Often, the reason for heel striking is, as we mentioned above, overreaching your stride and, as a result, coming down hard on the heel.

If you find it hard to pay attention to where your foot is in relation to your upper body, try simply shortening your stride. If your running watch measures cadence, this is the perfect time to use it.

There is a sweet spot for cadence and running efficiency, and that is unique to each individual. Many sources say 180 steps per minutes is ideal. But there are lots of qualifications to that. Taller runners have naturally slower cadences. And cadence also slows down as your pace eases – so 180 might work on race day and on your tempo runs, but it doesn’t work on your easy days when you’re running 2:00/mile slower. Improving your cadence can lead to you running more efficiently! Reduced chance of injury and the possibility of increased performance? Worth a try, no?

Surface

We understand that your running surfaces may be limited to what’s nearby, or what’s available at the time that you run. In most cases, runners are going to be logging miles on asphalt or concrete sidewalks, both of which are pretty hard.

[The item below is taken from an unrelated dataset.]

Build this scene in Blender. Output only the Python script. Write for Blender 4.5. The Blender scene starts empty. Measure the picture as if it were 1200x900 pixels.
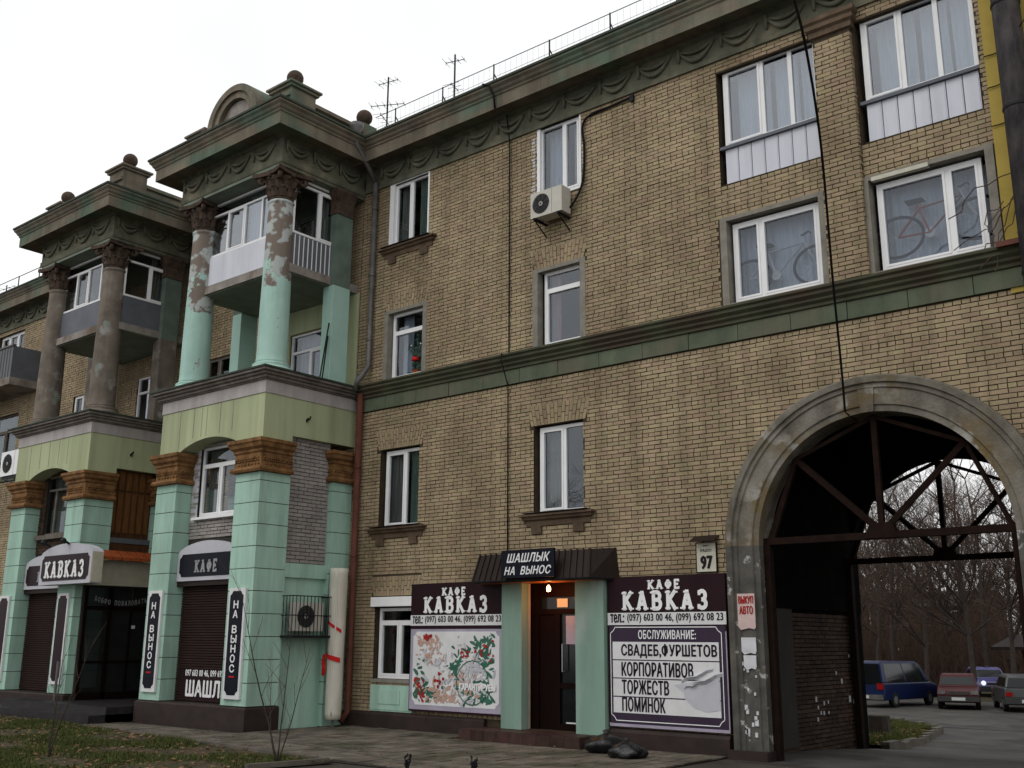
import bpy, math, random
from mathutils import Vector, Matrix, Euler
R_ = math.radians
rnd = random.Random(7)
SC = bpy.context.scene

# ------------------------------------------------------------------ camera
cam_d = bpy.data.cameras.new('camera'); cam = bpy.data.objects.new('camera', cam_d)
SC.collection.objects.link(cam); SC.camera = cam
cam_d.sensor_width = 36; cam_d.lens = 36 * 1216.5 / 1200; cam_d.clip_end = 2000; cam_d.clip_start = .05
yaw, pitch, roll = R_(39.554), R_(13.882), R_(0.335)
fwd = Vector((-math.sin(yaw) * math.cos(pitch), math.cos(yaw) * math.cos(pitch), math.sin(pitch)))
rt = Vector((math.cos(yaw), math.sin(yaw), 0)); up = rt.cross(fwd)
r2 = rt * math.cos(roll) + up * math.sin(roll); u2 = -rt * math.sin(roll) + up * math.cos(roll)
CAM = Vector((0, -16.0, 1.81))
M = Matrix((r2, u2, -fwd)).transposed().to_4x4(); M.translation = CAM
cam.matrix_world = M

# ------------------------------------------------------------------ world, sun, exposure
W = bpy.data.worlds.new('World'); SC.world = W; W.use_nodes = True
nt = W.node_tree; nt.nodes.clear()
def N(nt, t, **k):
    n = nt.nodes.new(t)
    for a, b in k.items():
        if a in n.inputs.keys(): n.inputs[a].default_value = b
        else: setattr(n, a, b)
    return n
sky = N(nt, 'ShaderNodeTexSky', sky_type='NISHITA'); sky.sun_disc = False
sky.sun_elevation = R_(48); sky.sun_rotation = R_(200); sky.air_density = 1.0; sky.dust_density = 4.0; sky.ozone_density = .6
hs = N(nt, 'ShaderNodeHueSaturation'); hs.inputs['Saturation'].default_value = .12
nt.links.new(sky.outputs[0], hs.inputs['Color'])
tcw = N(nt, 'ShaderNodeTexCoord')
nz = N(nt, 'ShaderNodeTexNoise'); nz.inputs['Scale'].default_value = 1.6; nz.inputs['Detail'].default_value = 5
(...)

Your feet hitting those rock-hard surfaces takes more of a toll than if they were landing on softer ones.

If you can, move your run to the park, a track, or somewhere else on grass or softer terrain. You may need to take a week or so to adjust, but the difference in your joints may be noticeable.

If you’re unable to, it may be wise to invest in a treadmill and split your training between road and treadmill. The belt is a lot softer than the road, and your joints may welcome the reprieve!